■ What the task asks: Please transcribe the listing below in full and word for word, without its pictures.

■ Source material:
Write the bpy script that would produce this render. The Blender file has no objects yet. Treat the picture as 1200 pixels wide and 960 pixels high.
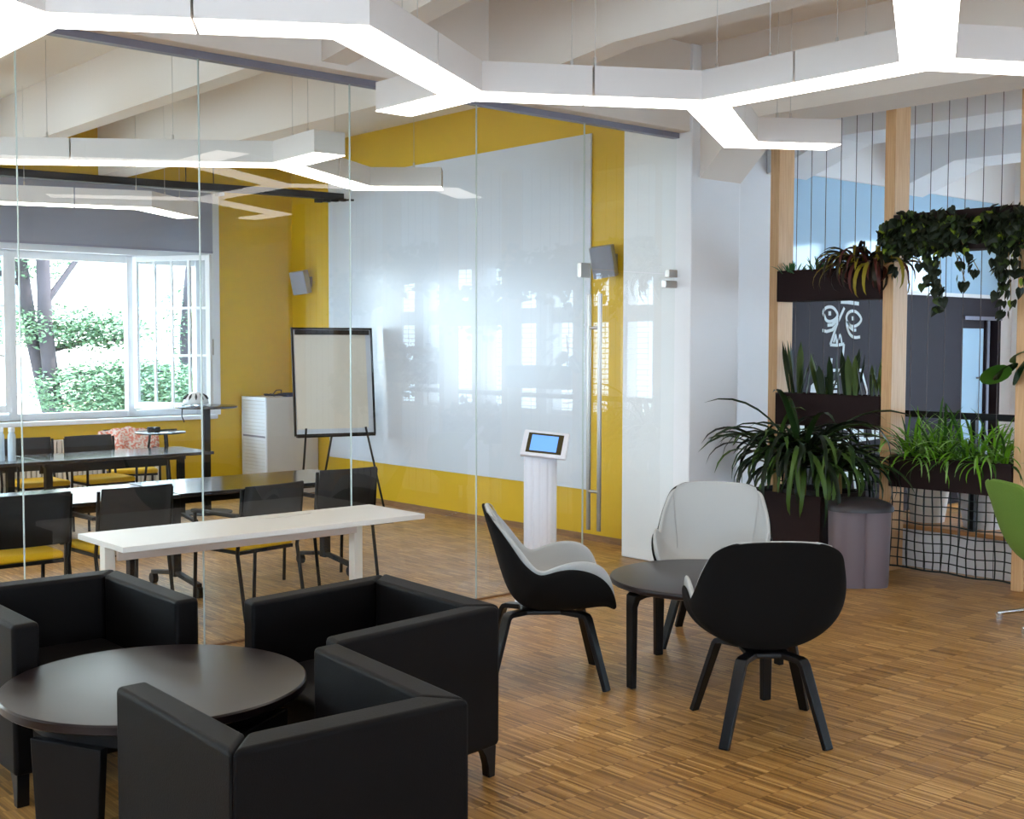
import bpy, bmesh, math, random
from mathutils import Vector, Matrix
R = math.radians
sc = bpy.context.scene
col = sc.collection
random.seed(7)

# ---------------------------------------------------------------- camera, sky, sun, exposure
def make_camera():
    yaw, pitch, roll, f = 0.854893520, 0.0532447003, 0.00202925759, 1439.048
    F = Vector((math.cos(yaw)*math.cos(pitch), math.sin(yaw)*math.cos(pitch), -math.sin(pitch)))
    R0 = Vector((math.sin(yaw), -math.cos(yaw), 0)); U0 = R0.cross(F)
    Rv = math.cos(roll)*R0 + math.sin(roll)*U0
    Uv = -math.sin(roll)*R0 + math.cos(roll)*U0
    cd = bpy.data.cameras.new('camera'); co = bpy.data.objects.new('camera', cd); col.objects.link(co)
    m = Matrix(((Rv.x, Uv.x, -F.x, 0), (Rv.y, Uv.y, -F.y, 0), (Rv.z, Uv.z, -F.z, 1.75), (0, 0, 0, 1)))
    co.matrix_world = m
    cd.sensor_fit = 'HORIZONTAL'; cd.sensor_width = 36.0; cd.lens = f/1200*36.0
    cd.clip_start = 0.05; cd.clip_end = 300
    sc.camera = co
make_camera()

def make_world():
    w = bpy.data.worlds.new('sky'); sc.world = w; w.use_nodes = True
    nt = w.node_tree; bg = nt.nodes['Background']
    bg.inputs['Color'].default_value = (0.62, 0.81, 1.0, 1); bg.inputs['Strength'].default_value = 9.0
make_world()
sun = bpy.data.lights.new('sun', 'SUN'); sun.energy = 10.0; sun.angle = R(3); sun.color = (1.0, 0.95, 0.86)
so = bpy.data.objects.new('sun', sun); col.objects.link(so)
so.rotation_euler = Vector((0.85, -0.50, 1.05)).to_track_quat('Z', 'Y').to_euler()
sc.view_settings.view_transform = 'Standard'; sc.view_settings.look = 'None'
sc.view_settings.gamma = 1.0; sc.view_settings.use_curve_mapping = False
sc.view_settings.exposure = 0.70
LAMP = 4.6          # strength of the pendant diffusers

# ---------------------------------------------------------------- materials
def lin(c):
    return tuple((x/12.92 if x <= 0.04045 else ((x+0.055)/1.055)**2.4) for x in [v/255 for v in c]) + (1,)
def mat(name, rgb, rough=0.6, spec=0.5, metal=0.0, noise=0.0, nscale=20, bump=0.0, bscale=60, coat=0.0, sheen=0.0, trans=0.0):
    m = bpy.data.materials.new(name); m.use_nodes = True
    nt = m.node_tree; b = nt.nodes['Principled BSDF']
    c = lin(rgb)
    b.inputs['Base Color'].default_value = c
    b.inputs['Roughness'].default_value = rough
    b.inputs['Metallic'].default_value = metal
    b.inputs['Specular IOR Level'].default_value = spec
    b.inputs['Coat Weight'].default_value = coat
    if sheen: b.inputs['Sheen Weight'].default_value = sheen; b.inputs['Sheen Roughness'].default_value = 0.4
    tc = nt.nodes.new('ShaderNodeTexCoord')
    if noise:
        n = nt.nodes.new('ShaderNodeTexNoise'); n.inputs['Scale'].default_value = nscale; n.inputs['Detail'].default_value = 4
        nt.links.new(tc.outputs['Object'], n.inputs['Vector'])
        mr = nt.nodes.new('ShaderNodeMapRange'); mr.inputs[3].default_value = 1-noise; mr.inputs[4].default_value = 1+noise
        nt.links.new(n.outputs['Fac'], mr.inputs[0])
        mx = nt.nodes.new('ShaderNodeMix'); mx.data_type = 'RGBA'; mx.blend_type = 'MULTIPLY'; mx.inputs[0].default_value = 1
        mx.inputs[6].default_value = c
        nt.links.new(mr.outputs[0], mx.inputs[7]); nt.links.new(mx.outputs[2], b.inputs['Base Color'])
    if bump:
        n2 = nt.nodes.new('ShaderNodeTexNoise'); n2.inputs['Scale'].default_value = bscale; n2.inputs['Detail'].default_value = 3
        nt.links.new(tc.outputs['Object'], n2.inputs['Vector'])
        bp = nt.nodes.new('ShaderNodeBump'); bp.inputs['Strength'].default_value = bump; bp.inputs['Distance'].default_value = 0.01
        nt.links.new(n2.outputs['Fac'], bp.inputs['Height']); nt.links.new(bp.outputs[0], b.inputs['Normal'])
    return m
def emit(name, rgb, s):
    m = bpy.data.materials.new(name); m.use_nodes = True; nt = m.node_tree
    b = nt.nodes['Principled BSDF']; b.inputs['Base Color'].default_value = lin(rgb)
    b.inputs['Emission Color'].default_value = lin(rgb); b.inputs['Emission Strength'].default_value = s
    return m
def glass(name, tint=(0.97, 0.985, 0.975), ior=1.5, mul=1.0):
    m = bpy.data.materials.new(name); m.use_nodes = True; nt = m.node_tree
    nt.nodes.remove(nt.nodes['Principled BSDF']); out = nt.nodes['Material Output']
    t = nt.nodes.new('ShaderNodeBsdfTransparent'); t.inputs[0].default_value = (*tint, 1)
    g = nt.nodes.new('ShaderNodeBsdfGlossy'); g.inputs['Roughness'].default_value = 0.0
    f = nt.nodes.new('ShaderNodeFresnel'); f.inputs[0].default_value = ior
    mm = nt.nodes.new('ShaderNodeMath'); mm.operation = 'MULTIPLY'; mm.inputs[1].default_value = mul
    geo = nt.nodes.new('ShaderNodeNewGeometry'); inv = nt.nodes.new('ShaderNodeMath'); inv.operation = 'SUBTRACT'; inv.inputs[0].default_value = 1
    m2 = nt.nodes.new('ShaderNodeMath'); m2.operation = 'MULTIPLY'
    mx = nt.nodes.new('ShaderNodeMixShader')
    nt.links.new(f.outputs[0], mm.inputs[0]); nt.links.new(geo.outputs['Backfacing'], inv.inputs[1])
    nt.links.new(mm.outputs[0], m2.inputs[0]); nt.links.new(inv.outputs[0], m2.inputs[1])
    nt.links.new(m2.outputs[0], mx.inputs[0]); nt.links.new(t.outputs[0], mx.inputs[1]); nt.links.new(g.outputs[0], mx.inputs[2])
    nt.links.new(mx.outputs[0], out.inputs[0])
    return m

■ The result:
Write the bpy script that would produce this render. The Blender file has no objects yet. Treat the picture as 1200 pixels wide and 960 pixels high.
import bpy, bmesh, math, random
from mathutils import Vector, Matrix
R = math.radians
sc = bpy.context.scene
col = sc.collection
random.seed(7)

# ---------------------------------------------------------------- camera, sky, sun, exposure
def make_camera():
    yaw, pitch, roll, f = 0.854893520, 0.0532447003, 0.00202925759, 1439.048
    F = Vector((math.cos(yaw)*math.cos(pitch), math.sin(yaw)*math.cos(pitch), -math.sin(pitch)))
    R0 = Vector((math.sin(yaw), -math.cos(yaw), 0)); U0 = R0.cross(F)
    Rv = math.cos(roll)*R0 + math.sin(roll)*U0
    Uv = -math.sin(roll)*R0 + math.cos(roll)*U0
    cd = bpy.data.cameras.new('camera'); co = bpy.data.objects.new('camera', cd); col.objects.link(co)
    m = Matrix(((Rv.x, Uv.x, -F.x, 0), (Rv.y, Uv.y, -F.y, 0), (Rv.z, Uv.z, -F.z, 1.75), (0, 0, 0, 1)))
    co.matrix_world = m
    cd.sensor_fit = 'HORIZONTAL'; cd.sensor_width = 36.0; cd.lens = f/1200*36.0
    cd.clip_start = 0.05; cd.clip_end = 300
    sc.camera = co
make_camera()

def make_world():
    w = bpy.data.worlds.new('sky'); sc.world = w; w.use_nodes = True
    nt = w.node_tree; bg = nt.nodes['Background']
    bg.inputs['Color'].default_value = (0.62, 0.81, 1.0, 1); bg.inputs['Strength'].default_value = 9.0
make_world()
sun = bpy.data.lights.new('sun', 'SUN'); sun.energy = 10.0; sun.angle = R(3); sun.color = (1.0, 0.95, 0.86)
so = bpy.data.objects.new('sun', sun); col.objects.link(so)
so.rotation_euler = Vector((0.85, -0.50, 1.05)).to_track_quat('Z', 'Y').to_euler()
sc.view_settings.view_transform = 'Standard'; sc.view_settings.look = 'None'
sc.view_settings.gamma = 1.0; sc.view_settings.use_curve_mapping = False
sc.view_settings.exposure = 0.70
LAMP = 4.6          # strength of the pendant diffusers

# ---------------------------------------------------------------- materials
def lin(c):
    return tuple((x/12.92 if x <= 0.04045 else ((x+0.055)/1.055)**2.4) for x in [v/255 for v in c]) + (1,)
def mat(name, rgb, rough=0.6, spec=0.5, metal=0.0, noise=0.0, nscale=20, bump=0.0, bscale=60, coat=0.0, sheen=0.0, trans=0.0):
    m = bpy.data.materials.new(name); m.use_nodes = True
    nt = m.node_tree; b = nt.nodes['Principled BSDF']
    c = lin(rgb)
    b.inputs['Base Color'].default_value = c
    b.inputs['Roughness'].default_value = rough
    b.inputs['Metallic'].default_value = metal
    b.inputs['Specular IOR Level'].default_value = spec
    b.inputs['Coat Weight'].default_value = coat
    if sheen: b.inputs['Sheen Weight'].default_value = sheen; b.inputs['Sheen Roughness'].default_value = 0.4
    tc = nt.nodes.new('ShaderNodeTexCoord')
    if noise:
        n = nt.nodes.new('ShaderNodeTexNoise'); n.inputs['Scale'].default_value = nscale; n.inputs['Detail'].default_value = 4
        nt.links.new(tc.outputs['Object'], n.inputs['Vector'])
        mr = nt.nodes.new('ShaderNodeMapRange'); mr.inputs[3].default_value = 1-noise; mr.inputs[4].default_value = 1+noise
        nt.links.new(n.outputs['Fac'], mr.inputs[0])
        mx = nt.nodes.new('ShaderNodeMix'); mx.data_type = 'RGBA'; mx.blend_type = 'MULTIPLY'; mx.inputs[0].default_value = 1
        mx.inputs[6].default_value = c
        nt.links.new(mr.outputs[0], mx.inputs[7]); nt.links.new(mx.outputs[2], b.inputs['Base Color'])
    if bump:
        n2 = nt.nodes.new('ShaderNodeTexNoise'); n2.inputs['Scale'].default_value = bscale; n2.inputs['Detail'].default_value = 3
        nt.links.new(tc.outputs['Object'], n2.inputs['Vector'])
        bp = nt.nodes.new('ShaderNodeBump'); bp.inputs['Strength'].default_value = bump; bp.inputs['Distance'].default_value = 0.01
        nt.links.new(n2.outputs['Fac'], bp.inputs['Height']); nt.links.new(bp.outputs[0], b.inputs['Normal'])
    return m
def emit(name, rgb, s):
    m = bpy.data.materials.new(name); m.use_nodes = True; nt = m.node_tree
    b = nt.nodes['Principled BSDF']; b.inputs['Base Color'].default_value = lin(rgb)
    b.inputs['Emission Color'].default_value = lin(rgb); b.inputs['Emission Strength'].default_value = s
    return m
def glass(name, tint=(0.97, 0.985, 0.975), ior=1.5, mul=1.0):
    m = bpy.data.materials.new(name); m.use_nodes = True; nt = m.node_tree
    nt.nodes.remove(nt.nodes['Principled BSDF']); out = nt.nodes['Material Output']
    t = nt.nodes.new('ShaderNodeBsdfTransparent'); t.inputs[0].default_value = (*tint, 1)
    g = nt.nodes.new('ShaderNodeBsdfGlossy'); g.inputs['Roughness'].default_value = 0.0
    f = nt.nodes.new('ShaderNodeFresnel'); f.inputs[0].default_value = ior
    mm = nt.nodes.new('ShaderNodeMath'); mm.operation = 'MULTIPLY'; mm.inputs[1].default_value = mul
    geo = nt.nodes.new('ShaderNodeNewGeometry'); inv = nt.nodes.new('ShaderNodeMath'); inv.operation = 'SUBTRACT'; inv.inputs[0].default_value = 1
    m2 = nt.nodes.new('ShaderNodeMath'); m2.operation = 'MULTIPLY'
    mx = nt.nodes.new('ShaderNodeMixShader')
    nt.links.new(f.outputs[0], mm.inputs[0]); nt.links.new(geo.outputs['Backfacing'], inv.inputs[1])
    nt.links.new(mm.outputs[0], m2.inputs[0]); nt.links.new(inv.outputs[0], m2.inputs[1])
    nt.links.new(m2.outputs[0], mx.inputs[0]); nt.links.new(t.outputs[0], mx.inputs[1]); nt.links.new(g.outputs[0], mx.inputs[2])
    nt.links.new(mx.outputs[0], out.inputs[0])
    return m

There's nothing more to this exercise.